Select every line holding the word "Blender" and copy it.
### DATASET CONTENT
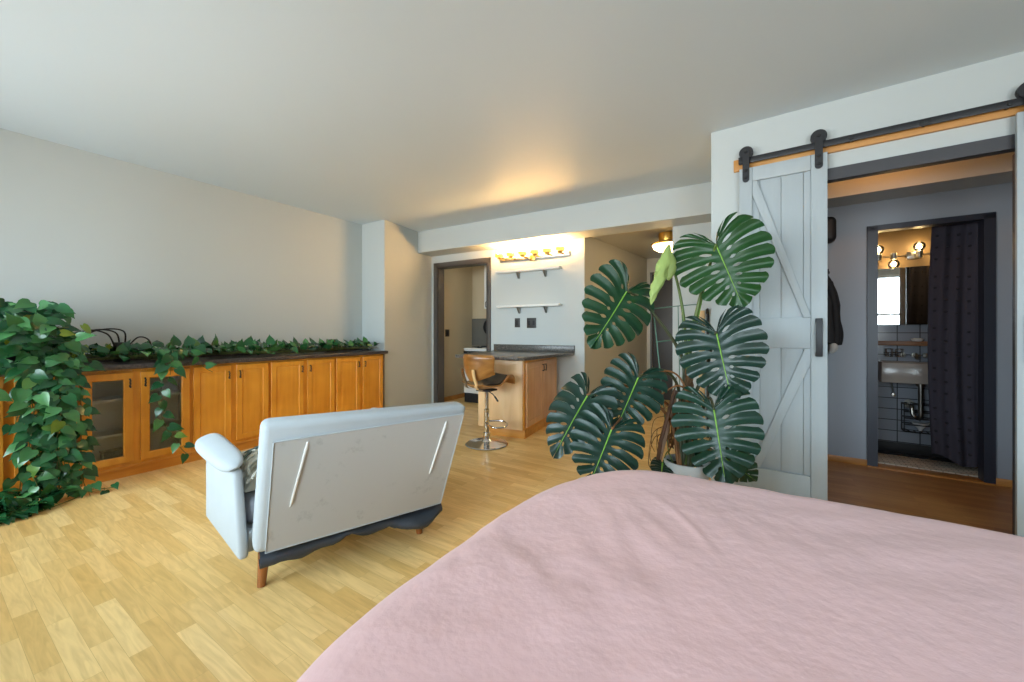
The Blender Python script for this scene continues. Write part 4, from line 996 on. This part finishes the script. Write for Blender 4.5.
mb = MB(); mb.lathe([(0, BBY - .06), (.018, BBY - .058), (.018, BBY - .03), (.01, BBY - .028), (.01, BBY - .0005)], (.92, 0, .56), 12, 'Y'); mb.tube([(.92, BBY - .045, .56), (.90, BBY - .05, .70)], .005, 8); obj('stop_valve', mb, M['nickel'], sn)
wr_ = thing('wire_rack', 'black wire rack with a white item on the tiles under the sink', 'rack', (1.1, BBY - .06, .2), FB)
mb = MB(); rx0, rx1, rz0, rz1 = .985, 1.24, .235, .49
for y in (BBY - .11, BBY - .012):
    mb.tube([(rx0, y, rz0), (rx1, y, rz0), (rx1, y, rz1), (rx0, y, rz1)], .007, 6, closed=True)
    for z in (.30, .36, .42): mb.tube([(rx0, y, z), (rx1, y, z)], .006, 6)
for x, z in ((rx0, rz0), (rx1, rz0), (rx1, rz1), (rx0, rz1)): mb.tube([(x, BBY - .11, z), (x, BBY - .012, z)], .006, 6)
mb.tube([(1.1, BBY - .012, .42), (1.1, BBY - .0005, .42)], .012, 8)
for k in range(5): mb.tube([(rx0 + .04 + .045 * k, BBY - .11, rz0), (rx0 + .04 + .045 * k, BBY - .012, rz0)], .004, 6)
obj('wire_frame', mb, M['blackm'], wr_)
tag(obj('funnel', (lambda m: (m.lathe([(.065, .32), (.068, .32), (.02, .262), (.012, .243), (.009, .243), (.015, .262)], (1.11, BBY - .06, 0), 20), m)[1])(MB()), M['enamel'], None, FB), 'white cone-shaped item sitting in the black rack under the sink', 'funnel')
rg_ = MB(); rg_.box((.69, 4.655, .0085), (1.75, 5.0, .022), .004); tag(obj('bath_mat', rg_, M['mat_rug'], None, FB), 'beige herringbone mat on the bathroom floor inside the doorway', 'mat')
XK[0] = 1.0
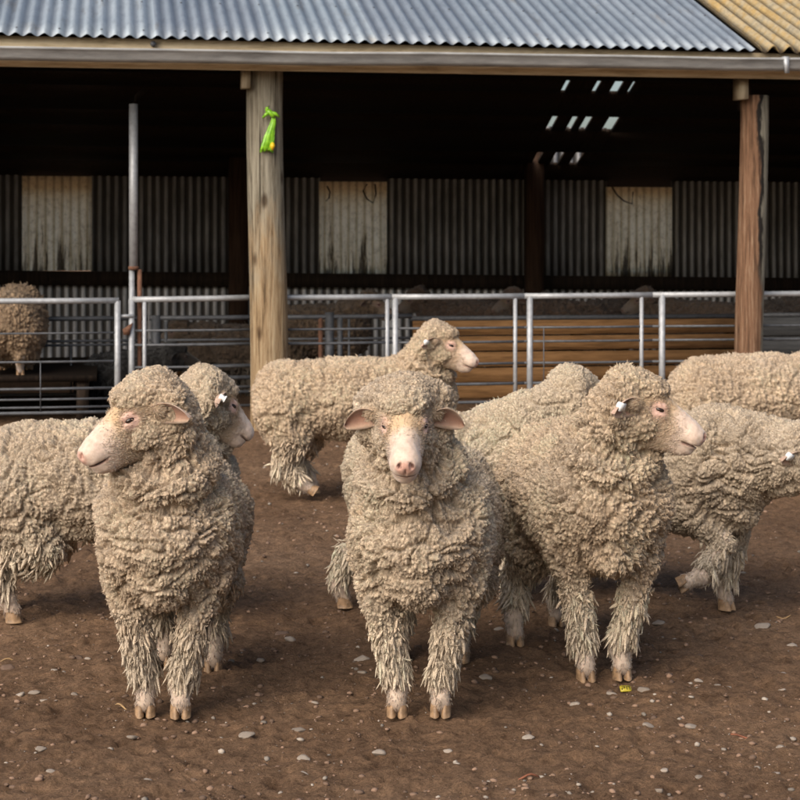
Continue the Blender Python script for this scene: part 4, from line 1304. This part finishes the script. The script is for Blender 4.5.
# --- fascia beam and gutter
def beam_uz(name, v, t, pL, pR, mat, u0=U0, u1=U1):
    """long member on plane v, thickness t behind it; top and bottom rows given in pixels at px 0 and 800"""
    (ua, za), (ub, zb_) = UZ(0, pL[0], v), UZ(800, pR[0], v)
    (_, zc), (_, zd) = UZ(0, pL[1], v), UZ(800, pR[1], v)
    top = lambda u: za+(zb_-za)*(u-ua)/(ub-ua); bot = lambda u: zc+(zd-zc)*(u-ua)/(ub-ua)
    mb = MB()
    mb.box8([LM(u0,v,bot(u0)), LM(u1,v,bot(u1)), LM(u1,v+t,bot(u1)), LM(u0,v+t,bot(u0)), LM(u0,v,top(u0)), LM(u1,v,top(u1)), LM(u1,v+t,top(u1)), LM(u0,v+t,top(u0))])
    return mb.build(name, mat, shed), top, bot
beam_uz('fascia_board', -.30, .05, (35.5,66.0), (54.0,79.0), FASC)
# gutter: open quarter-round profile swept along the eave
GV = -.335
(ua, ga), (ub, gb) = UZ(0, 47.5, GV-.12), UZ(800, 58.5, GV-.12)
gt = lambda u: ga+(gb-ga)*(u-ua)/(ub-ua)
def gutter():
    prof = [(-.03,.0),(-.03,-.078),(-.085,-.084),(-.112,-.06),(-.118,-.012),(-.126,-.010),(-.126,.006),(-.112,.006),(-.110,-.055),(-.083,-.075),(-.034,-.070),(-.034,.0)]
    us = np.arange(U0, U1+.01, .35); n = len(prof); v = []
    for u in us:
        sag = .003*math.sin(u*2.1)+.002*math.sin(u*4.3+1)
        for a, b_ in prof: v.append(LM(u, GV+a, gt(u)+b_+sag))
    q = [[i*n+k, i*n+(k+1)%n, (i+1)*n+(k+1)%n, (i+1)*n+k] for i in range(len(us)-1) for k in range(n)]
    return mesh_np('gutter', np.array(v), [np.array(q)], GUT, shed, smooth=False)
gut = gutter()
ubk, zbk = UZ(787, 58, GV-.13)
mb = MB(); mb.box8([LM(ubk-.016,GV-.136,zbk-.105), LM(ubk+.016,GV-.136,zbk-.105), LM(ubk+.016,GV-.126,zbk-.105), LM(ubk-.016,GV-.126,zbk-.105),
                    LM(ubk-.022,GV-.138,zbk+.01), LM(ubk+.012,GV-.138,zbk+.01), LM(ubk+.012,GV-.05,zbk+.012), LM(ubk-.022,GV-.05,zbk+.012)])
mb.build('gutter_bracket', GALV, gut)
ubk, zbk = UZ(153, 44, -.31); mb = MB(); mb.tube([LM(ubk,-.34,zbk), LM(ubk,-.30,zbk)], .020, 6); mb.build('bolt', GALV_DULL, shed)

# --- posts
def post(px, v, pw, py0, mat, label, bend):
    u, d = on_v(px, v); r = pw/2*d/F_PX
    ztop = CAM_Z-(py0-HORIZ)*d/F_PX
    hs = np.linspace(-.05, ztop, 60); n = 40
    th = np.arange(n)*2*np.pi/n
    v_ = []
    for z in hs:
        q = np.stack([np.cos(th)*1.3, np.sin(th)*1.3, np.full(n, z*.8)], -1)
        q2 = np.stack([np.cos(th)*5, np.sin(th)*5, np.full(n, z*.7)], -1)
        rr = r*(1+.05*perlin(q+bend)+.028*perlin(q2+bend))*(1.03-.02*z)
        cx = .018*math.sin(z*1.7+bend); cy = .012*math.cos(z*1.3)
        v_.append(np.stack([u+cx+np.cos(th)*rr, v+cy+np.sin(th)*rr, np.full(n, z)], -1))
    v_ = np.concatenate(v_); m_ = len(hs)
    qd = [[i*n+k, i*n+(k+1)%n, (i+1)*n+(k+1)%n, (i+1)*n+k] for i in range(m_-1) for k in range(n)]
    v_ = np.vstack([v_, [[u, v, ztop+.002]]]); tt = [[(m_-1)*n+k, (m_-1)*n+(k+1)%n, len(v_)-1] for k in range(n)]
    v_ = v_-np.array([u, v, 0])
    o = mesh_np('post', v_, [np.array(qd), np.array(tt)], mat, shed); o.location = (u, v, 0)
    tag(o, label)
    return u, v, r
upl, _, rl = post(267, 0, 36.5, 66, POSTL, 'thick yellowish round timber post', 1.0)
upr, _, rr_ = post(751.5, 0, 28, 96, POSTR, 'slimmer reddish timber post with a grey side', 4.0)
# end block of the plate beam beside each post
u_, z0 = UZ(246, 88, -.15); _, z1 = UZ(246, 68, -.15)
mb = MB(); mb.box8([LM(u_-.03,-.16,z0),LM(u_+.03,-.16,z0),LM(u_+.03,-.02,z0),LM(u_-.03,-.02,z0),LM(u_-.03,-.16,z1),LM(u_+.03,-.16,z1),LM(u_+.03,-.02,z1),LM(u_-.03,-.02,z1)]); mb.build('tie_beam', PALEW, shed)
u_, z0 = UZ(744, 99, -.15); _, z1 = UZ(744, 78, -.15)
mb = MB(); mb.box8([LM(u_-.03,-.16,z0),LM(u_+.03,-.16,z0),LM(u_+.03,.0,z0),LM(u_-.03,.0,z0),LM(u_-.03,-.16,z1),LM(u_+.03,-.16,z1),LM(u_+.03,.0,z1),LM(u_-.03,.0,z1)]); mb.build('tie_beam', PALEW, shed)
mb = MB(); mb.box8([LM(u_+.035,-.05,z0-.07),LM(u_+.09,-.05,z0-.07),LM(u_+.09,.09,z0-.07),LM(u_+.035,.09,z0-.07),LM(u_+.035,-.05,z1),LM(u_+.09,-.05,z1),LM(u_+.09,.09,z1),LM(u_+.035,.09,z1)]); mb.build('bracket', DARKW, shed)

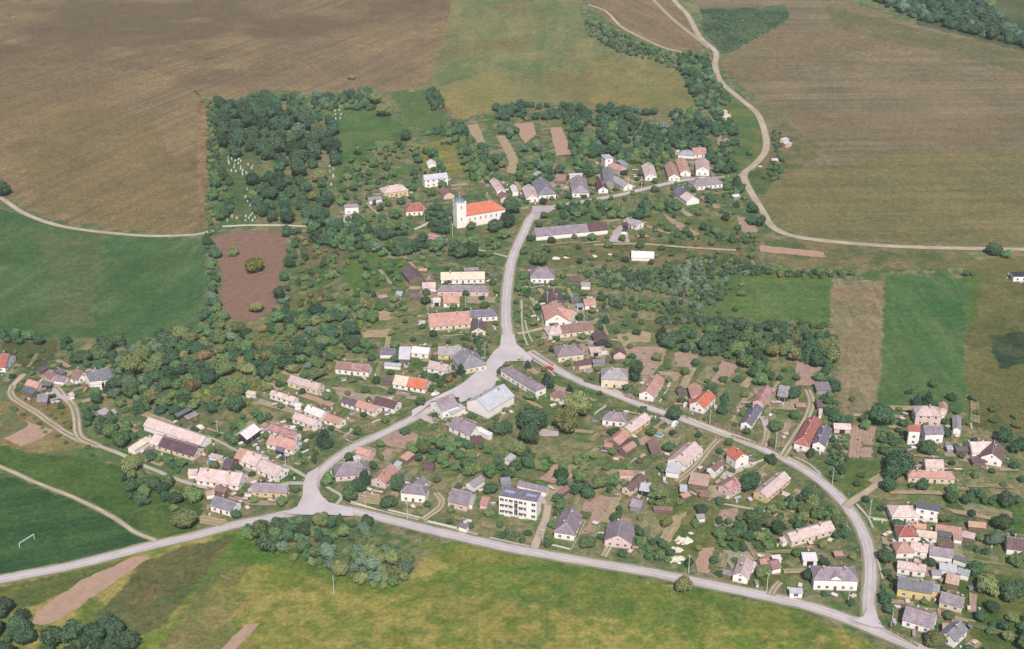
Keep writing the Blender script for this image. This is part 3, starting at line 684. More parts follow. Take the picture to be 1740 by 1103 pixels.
######
*EXERCISE SOLUTION*:
The Blender Python script for this scene continues. Write part 4, from line 996 on. This part finishes the script. Write for Blender 4.5.
Continue the Blender Python script for this scene: part 4, from line 1304. This part finishes the script. The script is for Blender 4.5.
Keep writing the Blender script for this image. This is part 3, starting at line 684. More parts follow. Take the picture to be 1740 by 1103 pixels.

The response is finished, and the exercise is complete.